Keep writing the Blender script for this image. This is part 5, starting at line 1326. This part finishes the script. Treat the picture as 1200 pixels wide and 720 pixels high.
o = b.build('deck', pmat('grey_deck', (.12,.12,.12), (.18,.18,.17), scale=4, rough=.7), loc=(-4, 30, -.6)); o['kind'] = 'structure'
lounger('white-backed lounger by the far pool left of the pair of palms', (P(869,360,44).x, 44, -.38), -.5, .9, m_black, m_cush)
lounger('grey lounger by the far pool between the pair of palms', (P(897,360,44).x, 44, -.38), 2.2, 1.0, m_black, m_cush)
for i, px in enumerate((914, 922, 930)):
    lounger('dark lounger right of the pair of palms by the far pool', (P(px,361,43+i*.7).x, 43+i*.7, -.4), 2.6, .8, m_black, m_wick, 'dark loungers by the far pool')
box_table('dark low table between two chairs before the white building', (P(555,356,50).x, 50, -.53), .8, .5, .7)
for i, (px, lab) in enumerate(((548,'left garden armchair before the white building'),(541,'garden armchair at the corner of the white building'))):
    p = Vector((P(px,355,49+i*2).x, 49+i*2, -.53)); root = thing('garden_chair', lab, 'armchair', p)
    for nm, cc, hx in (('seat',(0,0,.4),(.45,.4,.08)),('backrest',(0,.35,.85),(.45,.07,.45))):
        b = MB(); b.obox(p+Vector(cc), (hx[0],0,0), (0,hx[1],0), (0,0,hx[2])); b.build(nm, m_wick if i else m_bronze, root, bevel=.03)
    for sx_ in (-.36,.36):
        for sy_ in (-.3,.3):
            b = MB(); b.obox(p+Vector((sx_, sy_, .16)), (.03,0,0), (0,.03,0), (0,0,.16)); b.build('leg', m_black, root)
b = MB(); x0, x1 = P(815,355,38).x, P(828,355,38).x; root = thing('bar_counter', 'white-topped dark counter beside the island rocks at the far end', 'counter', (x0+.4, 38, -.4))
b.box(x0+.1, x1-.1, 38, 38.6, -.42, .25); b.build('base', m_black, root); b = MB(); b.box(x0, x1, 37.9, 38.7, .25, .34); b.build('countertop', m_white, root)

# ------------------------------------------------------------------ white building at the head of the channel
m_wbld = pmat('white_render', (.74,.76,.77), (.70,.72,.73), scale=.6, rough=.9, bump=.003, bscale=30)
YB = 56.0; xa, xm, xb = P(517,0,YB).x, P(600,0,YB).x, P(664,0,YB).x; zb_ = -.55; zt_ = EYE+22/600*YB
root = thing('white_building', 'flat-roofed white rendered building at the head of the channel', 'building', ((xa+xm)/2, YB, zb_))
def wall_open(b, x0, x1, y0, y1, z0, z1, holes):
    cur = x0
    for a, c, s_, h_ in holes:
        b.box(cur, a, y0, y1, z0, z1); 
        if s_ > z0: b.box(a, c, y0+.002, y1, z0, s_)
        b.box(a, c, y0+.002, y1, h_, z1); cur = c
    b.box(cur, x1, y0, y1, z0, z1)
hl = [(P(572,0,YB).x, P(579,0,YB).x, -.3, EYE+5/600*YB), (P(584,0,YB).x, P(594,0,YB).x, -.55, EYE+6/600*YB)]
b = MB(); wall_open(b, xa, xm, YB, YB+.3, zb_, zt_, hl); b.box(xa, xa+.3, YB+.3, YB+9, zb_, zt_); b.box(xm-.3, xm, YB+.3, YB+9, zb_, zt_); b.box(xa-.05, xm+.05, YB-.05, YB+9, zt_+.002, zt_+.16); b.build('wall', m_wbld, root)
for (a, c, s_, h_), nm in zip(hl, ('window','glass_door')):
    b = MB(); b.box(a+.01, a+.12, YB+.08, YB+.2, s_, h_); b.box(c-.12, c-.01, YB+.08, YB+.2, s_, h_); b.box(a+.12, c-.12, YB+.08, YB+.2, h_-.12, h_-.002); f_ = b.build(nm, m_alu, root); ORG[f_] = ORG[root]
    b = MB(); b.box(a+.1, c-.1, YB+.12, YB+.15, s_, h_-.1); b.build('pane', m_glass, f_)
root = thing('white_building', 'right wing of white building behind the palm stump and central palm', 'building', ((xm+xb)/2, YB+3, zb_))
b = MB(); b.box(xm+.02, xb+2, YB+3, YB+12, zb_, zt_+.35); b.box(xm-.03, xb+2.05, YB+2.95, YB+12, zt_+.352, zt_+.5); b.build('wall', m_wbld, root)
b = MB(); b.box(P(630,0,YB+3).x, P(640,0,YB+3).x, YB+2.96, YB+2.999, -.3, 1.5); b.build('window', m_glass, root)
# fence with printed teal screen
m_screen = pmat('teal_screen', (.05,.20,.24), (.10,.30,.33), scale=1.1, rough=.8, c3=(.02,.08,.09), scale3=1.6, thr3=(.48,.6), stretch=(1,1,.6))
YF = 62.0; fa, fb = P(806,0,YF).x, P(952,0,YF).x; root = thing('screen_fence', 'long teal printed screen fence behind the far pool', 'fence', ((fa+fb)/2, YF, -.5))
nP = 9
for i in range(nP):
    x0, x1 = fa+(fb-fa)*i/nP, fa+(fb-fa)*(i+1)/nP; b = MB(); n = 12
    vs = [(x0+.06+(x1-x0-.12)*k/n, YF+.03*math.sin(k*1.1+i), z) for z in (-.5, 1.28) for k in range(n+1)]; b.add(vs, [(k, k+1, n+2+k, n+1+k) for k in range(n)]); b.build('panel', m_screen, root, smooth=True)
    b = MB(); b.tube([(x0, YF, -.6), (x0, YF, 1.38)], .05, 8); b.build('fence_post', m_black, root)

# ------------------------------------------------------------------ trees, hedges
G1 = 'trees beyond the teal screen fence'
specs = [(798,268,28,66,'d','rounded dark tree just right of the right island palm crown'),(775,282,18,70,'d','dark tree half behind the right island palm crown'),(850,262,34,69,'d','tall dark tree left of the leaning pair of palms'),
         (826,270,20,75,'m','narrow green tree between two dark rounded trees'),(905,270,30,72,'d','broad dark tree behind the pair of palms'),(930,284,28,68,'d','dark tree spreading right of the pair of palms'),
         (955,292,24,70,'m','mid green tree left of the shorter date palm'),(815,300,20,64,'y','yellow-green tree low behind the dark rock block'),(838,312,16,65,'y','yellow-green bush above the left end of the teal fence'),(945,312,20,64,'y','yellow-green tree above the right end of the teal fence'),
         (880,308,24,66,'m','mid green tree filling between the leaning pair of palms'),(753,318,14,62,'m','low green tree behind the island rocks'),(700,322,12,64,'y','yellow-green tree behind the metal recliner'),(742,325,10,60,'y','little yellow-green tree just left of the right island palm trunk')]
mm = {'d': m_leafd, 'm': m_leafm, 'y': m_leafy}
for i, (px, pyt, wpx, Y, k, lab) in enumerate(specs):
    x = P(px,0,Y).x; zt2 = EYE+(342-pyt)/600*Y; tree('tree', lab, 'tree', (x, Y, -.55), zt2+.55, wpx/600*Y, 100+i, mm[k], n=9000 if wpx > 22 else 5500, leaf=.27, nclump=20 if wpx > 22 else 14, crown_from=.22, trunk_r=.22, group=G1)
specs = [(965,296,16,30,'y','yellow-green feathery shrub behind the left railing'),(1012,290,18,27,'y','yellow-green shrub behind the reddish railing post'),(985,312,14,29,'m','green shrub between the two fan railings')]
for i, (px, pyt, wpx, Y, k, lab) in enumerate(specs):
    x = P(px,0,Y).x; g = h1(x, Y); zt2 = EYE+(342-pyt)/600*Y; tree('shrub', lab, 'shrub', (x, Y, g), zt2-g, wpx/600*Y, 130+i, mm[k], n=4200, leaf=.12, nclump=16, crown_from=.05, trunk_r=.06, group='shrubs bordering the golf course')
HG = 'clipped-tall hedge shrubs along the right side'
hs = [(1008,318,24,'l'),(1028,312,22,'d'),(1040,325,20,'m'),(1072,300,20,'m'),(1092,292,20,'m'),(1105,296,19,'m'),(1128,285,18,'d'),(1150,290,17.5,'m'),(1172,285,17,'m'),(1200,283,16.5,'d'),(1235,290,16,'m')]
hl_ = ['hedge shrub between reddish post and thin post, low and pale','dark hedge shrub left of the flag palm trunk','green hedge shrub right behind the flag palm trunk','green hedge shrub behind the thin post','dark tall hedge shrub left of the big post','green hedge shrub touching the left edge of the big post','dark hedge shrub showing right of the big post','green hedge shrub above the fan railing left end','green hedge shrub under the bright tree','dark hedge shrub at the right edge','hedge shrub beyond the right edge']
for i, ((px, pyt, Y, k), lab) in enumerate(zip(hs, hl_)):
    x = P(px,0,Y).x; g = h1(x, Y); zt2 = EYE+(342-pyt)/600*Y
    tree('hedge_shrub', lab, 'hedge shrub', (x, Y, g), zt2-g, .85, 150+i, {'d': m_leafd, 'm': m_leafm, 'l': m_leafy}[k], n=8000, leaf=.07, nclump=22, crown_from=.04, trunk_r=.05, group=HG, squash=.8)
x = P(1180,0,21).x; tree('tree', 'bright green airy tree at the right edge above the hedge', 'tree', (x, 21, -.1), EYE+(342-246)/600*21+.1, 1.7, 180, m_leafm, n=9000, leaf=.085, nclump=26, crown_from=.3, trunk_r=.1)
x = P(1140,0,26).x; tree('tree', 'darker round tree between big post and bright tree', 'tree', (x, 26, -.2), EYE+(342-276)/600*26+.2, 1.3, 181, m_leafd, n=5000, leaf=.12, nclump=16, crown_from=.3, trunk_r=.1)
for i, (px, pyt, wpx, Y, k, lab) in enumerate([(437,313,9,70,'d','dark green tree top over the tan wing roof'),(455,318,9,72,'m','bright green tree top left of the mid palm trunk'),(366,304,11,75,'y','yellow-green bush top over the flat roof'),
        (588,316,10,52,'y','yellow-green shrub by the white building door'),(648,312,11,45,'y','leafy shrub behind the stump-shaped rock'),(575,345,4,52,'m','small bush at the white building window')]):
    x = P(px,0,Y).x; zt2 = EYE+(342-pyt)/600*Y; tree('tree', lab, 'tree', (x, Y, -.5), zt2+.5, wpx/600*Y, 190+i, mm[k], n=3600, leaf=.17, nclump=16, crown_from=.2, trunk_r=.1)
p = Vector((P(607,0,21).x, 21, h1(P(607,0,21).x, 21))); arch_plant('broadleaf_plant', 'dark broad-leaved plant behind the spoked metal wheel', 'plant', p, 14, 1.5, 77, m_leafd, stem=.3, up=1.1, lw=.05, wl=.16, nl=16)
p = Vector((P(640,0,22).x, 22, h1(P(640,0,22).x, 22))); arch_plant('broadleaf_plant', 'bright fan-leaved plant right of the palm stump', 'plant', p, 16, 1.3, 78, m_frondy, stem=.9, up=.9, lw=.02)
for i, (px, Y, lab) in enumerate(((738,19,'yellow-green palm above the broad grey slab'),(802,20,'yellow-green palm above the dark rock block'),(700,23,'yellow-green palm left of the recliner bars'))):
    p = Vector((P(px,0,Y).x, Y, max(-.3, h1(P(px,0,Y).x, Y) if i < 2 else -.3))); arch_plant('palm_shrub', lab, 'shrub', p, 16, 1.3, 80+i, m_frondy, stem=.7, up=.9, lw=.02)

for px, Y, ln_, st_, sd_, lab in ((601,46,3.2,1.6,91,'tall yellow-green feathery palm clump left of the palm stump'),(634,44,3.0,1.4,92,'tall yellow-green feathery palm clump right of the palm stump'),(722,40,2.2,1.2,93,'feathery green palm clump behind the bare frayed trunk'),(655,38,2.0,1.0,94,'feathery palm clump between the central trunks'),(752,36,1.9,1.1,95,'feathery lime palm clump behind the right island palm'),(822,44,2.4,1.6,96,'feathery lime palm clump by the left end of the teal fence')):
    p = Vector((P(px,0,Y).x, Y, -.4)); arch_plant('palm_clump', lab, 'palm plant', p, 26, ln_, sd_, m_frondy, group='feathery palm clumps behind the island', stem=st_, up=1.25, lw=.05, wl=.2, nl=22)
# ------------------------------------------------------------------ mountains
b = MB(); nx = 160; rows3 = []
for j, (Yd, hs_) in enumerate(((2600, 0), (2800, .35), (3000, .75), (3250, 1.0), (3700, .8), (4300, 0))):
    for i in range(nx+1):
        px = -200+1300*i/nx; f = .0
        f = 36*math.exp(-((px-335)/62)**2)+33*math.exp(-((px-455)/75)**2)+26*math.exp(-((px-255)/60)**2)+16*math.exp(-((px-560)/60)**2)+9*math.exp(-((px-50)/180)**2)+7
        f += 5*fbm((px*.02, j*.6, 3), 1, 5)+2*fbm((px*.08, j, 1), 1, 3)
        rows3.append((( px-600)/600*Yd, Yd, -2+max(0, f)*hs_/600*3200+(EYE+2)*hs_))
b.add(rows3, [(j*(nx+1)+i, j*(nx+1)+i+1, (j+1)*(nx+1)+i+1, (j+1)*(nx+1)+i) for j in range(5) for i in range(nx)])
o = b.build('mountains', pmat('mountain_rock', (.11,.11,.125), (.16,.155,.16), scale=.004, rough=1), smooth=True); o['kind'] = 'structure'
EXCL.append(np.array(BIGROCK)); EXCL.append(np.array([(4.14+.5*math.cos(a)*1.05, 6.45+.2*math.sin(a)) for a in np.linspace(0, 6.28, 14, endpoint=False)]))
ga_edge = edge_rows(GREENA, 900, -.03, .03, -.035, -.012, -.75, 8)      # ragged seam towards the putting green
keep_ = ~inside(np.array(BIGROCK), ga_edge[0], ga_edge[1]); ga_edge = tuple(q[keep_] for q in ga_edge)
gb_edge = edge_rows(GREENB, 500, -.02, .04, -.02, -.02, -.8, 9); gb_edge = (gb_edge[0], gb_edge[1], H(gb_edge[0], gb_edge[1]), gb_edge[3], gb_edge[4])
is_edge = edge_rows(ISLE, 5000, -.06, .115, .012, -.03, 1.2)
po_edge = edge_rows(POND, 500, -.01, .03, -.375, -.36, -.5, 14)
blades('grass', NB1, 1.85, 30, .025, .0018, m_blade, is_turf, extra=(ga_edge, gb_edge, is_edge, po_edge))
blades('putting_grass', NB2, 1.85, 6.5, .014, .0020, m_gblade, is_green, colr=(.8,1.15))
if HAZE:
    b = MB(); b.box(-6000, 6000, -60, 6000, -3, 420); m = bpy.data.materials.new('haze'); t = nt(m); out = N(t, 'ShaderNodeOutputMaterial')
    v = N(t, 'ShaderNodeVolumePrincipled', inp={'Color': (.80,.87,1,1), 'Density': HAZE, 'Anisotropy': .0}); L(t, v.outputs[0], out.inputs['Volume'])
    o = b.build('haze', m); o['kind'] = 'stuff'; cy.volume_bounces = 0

= = = = = = =

- **REQUIREMENTS**
Restate, word for word and with nothing added, the lines from the first line of the listing through the one where "b.box(x0+.1, x1-.1, 38, 38.6, -.42, .25);" stands.

- **SOLVED EXERCISE**
Keep writing the Blender script for this image. This is part 5, starting at line 1326. This part finishes the script. Treat the picture as 1200 pixels wide and 720 pixels high.
o = b.build('deck', pmat('grey_deck', (.12,.12,.12), (.18,.18,.17), scale=4, rough=.7), loc=(-4, 30, -.6)); o['kind'] = 'structure'
lounger('white-backed lounger by the far pool left of the pair of palms', (P(869,360,44).x, 44, -.38), -.5, .9, m_black, m_cush)
lounger('grey lounger by the far pool between the pair of palms', (P(897,360,44).x, 44, -.38), 2.2, 1.0, m_black, m_cush)
for i, px in enumerate((914, 922, 930)):
    lounger('dark lounger right of the pair of palms by the far pool', (P(px,361,43+i*.7).x, 43+i*.7, -.4), 2.6, .8, m_black, m_wick, 'dark loungers by the far pool')
box_table('dark low table between two chairs before the white building', (P(555,356,50).x, 50, -.53), .8, .5, .7)
for i, (px, lab) in enumerate(((548,'left garden armchair before the white building'),(541,'garden armchair at the corner of the white building'))):
    p = Vector((P(px,355,49+i*2).x, 49+i*2, -.53)); root = thing('garden_chair', lab, 'armchair', p)
    for nm, cc, hx in (('seat',(0,0,.4),(.45,.4,.08)),('backrest',(0,.35,.85),(.45,.07,.45))):
        b = MB(); b.obox(p+Vector(cc), (hx[0],0,0), (0,hx[1],0), (0,0,hx[2])); b.build(nm, m_wick if i else m_bronze, root, bevel=.03)
    for sx_ in (-.36,.36):
        for sy_ in (-.3,.3):
            b = MB(); b.obox(p+Vector((sx_, sy_, .16)), (.03,0,0), (0,.03,0), (0,0,.16)); b.build('leg', m_black, root)
b = MB(); x0, x1 = P(815,355,38).x, P(828,355,38).x; root = thing('bar_counter', 'white-topped dark counter beside the island rocks at the far end', 'counter', (x0+.4, 38, -.4))
b.box(x0+.1, x1-.1, 38, 38.6, -.42, .25); b.build('base', m_black, root); b = MB(); b.box(x0, x1, 37.9, 38.7, .25, .34); b.build('countertop', m_white, root)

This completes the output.